◆ **WHAT YOU ARE ASKED TO DO**
Start at the line that has "Continue the Blender Python script for this scene: part 3, from" and stop at the line that has "-.012, 'xz').build('green_centre', 'lime', p)". Print those lines and all lines between them exactly, and nothing more.

◆ **DATA PROVIDED**
======

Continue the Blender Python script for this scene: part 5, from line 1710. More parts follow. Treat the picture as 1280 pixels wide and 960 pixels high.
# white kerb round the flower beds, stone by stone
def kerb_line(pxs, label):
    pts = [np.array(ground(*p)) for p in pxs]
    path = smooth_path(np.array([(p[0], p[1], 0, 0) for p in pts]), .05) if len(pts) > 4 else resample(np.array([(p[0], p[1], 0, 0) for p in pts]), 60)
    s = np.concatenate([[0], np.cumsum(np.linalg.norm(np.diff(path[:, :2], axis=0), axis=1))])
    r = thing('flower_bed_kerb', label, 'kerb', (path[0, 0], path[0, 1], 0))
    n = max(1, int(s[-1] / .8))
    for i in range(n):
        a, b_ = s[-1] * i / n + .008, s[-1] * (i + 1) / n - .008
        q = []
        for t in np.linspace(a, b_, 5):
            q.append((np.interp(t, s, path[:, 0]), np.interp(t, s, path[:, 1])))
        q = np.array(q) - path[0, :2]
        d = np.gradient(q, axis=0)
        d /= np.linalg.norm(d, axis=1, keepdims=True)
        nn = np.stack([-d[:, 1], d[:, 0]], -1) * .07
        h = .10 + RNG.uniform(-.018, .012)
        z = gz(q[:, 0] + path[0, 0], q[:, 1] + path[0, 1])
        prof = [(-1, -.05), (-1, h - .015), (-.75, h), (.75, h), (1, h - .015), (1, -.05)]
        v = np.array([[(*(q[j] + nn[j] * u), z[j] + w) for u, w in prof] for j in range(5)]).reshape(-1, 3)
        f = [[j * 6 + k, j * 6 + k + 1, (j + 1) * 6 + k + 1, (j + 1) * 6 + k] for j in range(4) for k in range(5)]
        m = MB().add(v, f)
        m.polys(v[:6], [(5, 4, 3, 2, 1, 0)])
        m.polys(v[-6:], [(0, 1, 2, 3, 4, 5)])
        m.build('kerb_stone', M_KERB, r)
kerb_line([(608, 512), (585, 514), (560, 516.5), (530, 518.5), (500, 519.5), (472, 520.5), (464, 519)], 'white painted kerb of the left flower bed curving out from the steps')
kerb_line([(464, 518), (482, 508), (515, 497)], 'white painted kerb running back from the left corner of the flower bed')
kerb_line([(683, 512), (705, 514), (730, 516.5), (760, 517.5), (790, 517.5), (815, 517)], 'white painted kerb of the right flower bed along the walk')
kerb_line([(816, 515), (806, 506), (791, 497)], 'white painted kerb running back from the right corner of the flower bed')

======

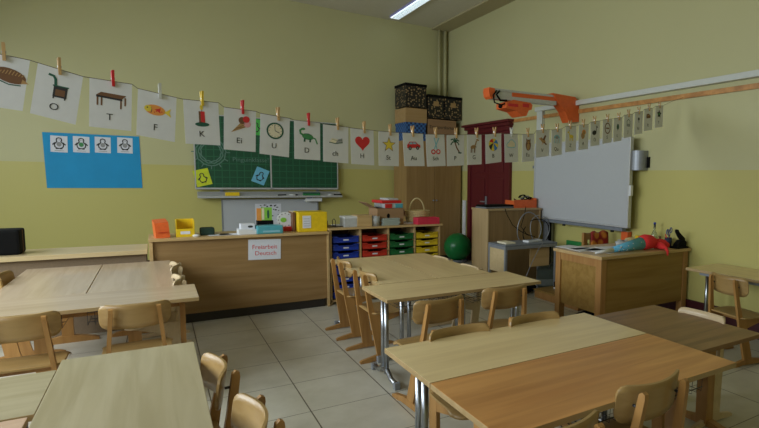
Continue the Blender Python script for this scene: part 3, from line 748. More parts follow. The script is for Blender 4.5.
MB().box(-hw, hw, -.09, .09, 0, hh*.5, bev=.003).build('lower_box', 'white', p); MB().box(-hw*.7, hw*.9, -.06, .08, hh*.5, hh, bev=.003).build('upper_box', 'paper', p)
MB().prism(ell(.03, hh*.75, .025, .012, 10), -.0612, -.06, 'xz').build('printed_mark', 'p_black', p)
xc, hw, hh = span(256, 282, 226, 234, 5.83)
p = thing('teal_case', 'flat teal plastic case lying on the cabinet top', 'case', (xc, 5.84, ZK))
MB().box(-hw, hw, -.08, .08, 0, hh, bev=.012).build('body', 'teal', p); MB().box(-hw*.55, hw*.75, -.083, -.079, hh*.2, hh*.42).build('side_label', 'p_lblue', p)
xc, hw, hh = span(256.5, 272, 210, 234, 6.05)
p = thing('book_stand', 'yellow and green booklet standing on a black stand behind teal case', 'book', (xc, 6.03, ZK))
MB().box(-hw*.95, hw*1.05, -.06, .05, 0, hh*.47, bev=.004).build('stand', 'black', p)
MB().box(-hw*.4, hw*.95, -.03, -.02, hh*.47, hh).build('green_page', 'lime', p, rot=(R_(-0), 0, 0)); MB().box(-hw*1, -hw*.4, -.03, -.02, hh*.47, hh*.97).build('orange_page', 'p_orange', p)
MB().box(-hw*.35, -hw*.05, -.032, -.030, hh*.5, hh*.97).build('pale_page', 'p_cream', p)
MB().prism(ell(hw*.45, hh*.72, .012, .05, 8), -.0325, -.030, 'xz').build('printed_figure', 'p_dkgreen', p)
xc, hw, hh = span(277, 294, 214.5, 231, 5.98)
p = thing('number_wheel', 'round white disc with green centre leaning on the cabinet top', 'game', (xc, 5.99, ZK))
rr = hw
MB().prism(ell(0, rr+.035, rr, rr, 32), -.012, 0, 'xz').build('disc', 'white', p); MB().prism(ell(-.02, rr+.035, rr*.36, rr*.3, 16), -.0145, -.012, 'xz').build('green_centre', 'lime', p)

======

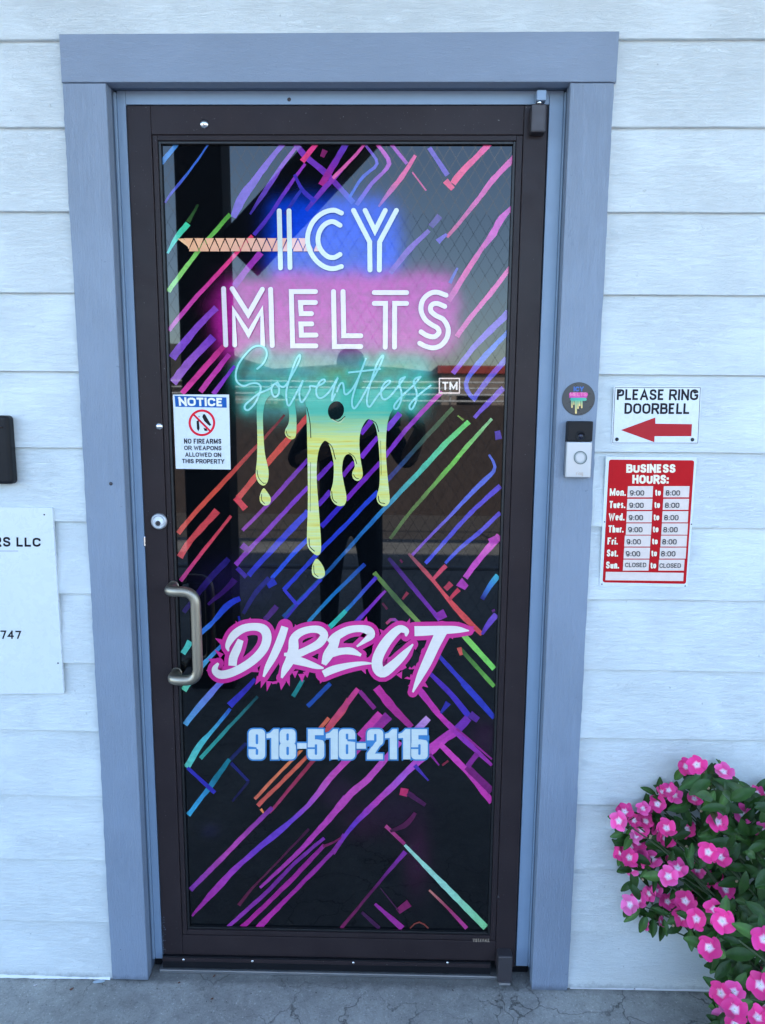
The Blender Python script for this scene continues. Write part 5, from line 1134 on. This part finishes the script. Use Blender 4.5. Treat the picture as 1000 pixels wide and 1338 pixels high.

======

◆ **OUTPUT BELOW**
Continue the Blender Python script for this scene: part 3, from line 748. More parts follow. The script is for Blender 4.5.
MB().box(-hw, hw, -.09, .09, 0, hh*.5, bev=.003).build('lower_box', 'white', p); MB().box(-hw*.7, hw*.9, -.06, .08, hh*.5, hh, bev=.003).build('upper_box', 'paper', p)
MB().prism(ell(.03, hh*.75, .025, .012, 10), -.0612, -.06, 'xz').build('printed_mark', 'p_black', p)
xc, hw, hh = span(256, 282, 226, 234, 5.83)
p = thing('teal_case', 'flat teal plastic case lying on the cabinet top', 'case', (xc, 5.84, ZK))
MB().box(-hw, hw, -.08, .08, 0, hh, bev=.012).build('body', 'teal', p); MB().box(-hw*.55, hw*.75, -.083, -.079, hh*.2, hh*.42).build('side_label', 'p_lblue', p)
xc, hw, hh = span(256.5, 272, 210, 234, 6.05)
p = thing('book_stand', 'yellow and green booklet standing on a black stand behind teal case', 'book', (xc, 6.03, ZK))
MB().box(-hw*.95, hw*1.05, -.06, .05, 0, hh*.47, bev=.004).build('stand', 'black', p)
MB().box(-hw*.4, hw*.95, -.03, -.02, hh*.47, hh).build('green_page', 'lime', p, rot=(R_(-0), 0, 0)); MB().box(-hw*1, -hw*.4, -.03, -.02, hh*.47, hh*.97).build('orange_page', 'p_orange', p)
MB().box(-hw*.35, -hw*.05, -.032, -.030, hh*.5, hh*.97).build('pale_page', 'p_cream', p)
MB().prism(ell(hw*.45, hh*.72, .012, .05, 8), -.0325, -.030, 'xz').build('printed_figure', 'p_dkgreen', p)
xc, hw, hh = span(277, 294, 214.5, 231, 5.98)
p = thing('number_wheel', 'round white disc with green centre leaning on the cabinet top', 'game', (xc, 5.99, ZK))
rr = hw
MB().prism(ell(0, rr+.035, rr, rr, 32), -.012, 0, 'xz').build('disc', 'white', p); MB().prism(ell(-.02, rr+.035, rr*.36, rr*.3, 16), -.0145, -.012, 'xz').build('green_centre', 'lime', p)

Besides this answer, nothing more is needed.